— begin —

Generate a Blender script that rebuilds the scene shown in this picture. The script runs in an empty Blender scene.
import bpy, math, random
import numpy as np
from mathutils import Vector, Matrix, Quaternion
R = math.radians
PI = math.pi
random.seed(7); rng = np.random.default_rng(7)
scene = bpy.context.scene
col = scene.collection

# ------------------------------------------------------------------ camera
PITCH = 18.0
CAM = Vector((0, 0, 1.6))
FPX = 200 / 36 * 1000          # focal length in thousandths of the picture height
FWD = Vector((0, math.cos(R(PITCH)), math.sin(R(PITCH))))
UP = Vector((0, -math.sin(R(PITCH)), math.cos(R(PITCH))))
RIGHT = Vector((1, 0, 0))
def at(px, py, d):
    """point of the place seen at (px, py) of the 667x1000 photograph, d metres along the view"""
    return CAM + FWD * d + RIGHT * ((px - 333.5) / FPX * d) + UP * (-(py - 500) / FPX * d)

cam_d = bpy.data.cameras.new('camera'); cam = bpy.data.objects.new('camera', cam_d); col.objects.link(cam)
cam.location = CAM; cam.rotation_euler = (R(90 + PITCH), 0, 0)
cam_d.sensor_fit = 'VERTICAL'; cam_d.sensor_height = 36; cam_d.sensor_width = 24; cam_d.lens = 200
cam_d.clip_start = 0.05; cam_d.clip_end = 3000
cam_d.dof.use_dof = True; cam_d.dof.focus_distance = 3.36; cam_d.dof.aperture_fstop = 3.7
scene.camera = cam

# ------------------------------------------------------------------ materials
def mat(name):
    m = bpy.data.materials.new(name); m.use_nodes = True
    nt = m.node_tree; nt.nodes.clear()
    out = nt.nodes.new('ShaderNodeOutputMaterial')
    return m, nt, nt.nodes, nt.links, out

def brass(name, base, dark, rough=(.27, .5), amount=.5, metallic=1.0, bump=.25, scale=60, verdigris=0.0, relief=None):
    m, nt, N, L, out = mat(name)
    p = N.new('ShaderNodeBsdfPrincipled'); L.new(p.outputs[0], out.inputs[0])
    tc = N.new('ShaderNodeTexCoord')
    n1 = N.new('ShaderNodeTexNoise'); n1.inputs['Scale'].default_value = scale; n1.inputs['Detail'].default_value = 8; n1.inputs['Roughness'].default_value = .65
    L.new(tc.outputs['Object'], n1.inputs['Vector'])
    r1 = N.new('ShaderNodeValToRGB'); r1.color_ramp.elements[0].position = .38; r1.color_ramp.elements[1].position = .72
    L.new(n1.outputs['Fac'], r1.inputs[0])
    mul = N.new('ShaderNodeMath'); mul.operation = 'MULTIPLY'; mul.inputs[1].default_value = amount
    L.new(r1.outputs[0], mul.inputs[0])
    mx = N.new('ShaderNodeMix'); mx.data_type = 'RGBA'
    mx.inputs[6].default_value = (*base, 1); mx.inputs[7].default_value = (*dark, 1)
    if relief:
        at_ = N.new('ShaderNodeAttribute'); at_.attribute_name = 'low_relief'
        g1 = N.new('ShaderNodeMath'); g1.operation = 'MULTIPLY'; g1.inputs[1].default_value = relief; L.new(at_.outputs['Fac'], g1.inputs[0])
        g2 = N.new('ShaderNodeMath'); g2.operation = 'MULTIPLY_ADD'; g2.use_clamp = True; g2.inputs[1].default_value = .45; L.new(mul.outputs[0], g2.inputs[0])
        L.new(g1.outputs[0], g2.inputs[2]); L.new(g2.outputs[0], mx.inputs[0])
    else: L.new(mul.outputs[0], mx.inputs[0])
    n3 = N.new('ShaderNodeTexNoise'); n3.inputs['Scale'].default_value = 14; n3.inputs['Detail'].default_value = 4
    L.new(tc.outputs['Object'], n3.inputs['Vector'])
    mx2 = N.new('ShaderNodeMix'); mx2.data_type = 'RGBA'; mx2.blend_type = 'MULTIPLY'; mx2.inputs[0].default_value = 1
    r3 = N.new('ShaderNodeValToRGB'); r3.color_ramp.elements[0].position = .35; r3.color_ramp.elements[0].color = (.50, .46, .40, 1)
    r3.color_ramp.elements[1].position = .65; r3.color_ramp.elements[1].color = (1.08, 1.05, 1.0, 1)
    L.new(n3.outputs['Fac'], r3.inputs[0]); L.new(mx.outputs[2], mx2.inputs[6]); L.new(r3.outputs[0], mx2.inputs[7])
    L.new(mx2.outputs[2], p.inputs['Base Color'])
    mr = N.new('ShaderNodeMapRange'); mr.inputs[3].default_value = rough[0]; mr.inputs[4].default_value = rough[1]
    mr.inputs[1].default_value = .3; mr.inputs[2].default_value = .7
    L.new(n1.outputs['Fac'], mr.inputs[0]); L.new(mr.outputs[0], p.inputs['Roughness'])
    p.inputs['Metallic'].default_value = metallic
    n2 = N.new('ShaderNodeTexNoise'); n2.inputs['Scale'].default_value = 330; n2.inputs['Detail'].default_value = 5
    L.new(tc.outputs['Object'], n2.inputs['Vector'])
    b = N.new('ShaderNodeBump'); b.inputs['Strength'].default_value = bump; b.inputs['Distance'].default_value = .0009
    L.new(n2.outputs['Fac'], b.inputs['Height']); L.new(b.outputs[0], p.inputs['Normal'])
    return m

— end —

→ **Direction**:
Only the lines from the opening of the material through the line with "return m, nt, nt.nodes, nt.links, out" should be echoed, exactly as written.

→ **Expected answer**:
Generate a Blender script that rebuilds the scene shown in this picture. The script runs in an empty Blender scene.
import bpy, math, random
import numpy as np
from mathutils import Vector, Matrix, Quaternion
R = math.radians
PI = math.pi
random.seed(7); rng = np.random.default_rng(7)
scene = bpy.context.scene
col = scene.collection

# ------------------------------------------------------------------ camera
PITCH = 18.0
CAM = Vector((0, 0, 1.6))
FPX = 200 / 36 * 1000          # focal length in thousandths of the picture height
FWD = Vector((0, math.cos(R(PITCH)), math.sin(R(PITCH))))
UP = Vector((0, -math.sin(R(PITCH)), math.cos(R(PITCH))))
RIGHT = Vector((1, 0, 0))
def at(px, py, d):
    """point of the place seen at (px, py) of the 667x1000 photograph, d metres along the view"""
    return CAM + FWD * d + RIGHT * ((px - 333.5) / FPX * d) + UP * (-(py - 500) / FPX * d)

cam_d = bpy.data.cameras.new('camera'); cam = bpy.data.objects.new('camera', cam_d); col.objects.link(cam)
cam.location = CAM; cam.rotation_euler = (R(90 + PITCH), 0, 0)
cam_d.sensor_fit = 'VERTICAL'; cam_d.sensor_height = 36; cam_d.sensor_width = 24; cam_d.lens = 200
cam_d.clip_start = 0.05; cam_d.clip_end = 3000
cam_d.dof.use_dof = True; cam_d.dof.focus_distance = 3.36; cam_d.dof.aperture_fstop = 3.7
scene.camera = cam

# ------------------------------------------------------------------ materials
def mat(name):
    m = bpy.data.materials.new(name); m.use_nodes = True
    nt = m.node_tree; nt.nodes.clear()
    out = nt.nodes.new('ShaderNodeOutputMaterial')
    return m, nt, nt.nodes, nt.links, out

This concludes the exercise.